Work to complete:
Report each line of the data that includes the word "from".

....................

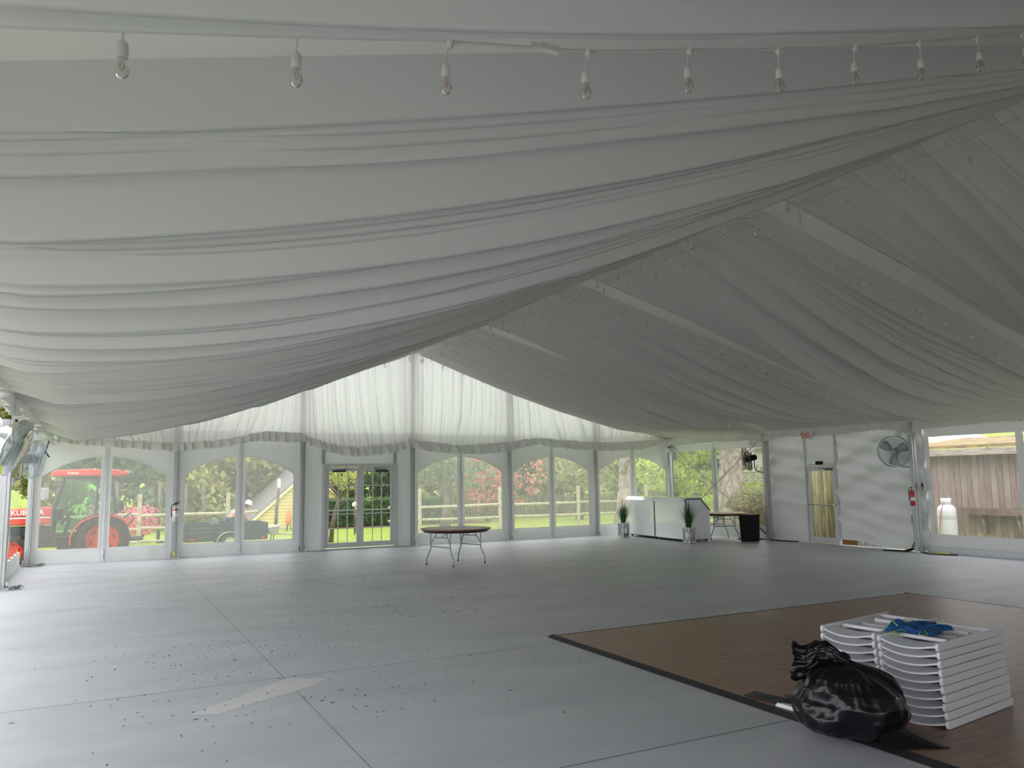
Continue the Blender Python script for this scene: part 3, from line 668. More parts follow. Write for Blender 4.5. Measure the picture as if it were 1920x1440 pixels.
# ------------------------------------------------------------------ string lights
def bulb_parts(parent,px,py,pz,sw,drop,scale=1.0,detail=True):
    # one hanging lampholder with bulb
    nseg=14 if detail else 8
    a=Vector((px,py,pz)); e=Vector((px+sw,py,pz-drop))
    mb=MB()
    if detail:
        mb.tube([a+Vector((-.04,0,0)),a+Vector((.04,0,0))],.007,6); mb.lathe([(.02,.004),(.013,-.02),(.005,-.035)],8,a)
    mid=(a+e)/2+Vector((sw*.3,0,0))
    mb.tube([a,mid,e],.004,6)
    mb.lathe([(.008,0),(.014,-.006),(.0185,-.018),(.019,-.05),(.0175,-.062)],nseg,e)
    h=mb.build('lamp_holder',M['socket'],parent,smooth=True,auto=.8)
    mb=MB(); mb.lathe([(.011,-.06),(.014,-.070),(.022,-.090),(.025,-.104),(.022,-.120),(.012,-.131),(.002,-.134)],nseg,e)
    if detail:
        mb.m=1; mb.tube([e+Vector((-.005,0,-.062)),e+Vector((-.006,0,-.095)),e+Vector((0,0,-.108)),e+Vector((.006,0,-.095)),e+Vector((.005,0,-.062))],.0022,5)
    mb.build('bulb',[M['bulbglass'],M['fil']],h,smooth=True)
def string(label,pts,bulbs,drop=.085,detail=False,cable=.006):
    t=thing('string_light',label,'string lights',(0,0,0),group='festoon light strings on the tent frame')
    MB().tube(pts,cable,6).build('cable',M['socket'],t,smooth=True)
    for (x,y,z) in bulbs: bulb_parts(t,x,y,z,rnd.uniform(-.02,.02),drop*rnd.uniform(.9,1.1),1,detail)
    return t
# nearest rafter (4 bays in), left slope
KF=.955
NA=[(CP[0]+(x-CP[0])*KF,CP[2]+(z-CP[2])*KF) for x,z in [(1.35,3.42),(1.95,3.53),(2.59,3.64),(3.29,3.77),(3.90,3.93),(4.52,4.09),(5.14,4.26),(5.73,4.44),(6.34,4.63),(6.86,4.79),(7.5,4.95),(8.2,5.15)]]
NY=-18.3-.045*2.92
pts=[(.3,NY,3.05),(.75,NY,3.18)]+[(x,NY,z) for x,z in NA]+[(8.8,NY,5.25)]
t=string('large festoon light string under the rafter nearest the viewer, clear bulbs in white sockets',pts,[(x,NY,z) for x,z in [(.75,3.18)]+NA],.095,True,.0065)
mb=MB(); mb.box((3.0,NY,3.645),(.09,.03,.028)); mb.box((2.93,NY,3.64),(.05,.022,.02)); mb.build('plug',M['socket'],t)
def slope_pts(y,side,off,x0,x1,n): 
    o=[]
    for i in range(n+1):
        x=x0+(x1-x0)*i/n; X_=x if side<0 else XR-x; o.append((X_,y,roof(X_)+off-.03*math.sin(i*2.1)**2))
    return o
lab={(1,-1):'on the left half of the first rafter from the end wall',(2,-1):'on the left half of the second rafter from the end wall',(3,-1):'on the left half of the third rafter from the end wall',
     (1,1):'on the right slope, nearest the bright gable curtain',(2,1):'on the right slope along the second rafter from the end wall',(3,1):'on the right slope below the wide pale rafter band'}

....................

The reply:
Continue the Blender Python script for this scene: part 3, from line 668. More parts follow. Write for Blender 4.5. Measure the picture as if it were 1920x1440 pixels.
lab={(1,-1):'on the left half of the first rafter from the end wall',(2,-1):'on the left half of the second rafter from the end wall',(3,-1):'on the left half of the third rafter from the end wall',
     (1,1):'on the right slope, nearest the bright gable curtain',(2,1):'on the right slope along the second rafter from the end wall',(3,1):'on the right slope below the wide pale rafter band'}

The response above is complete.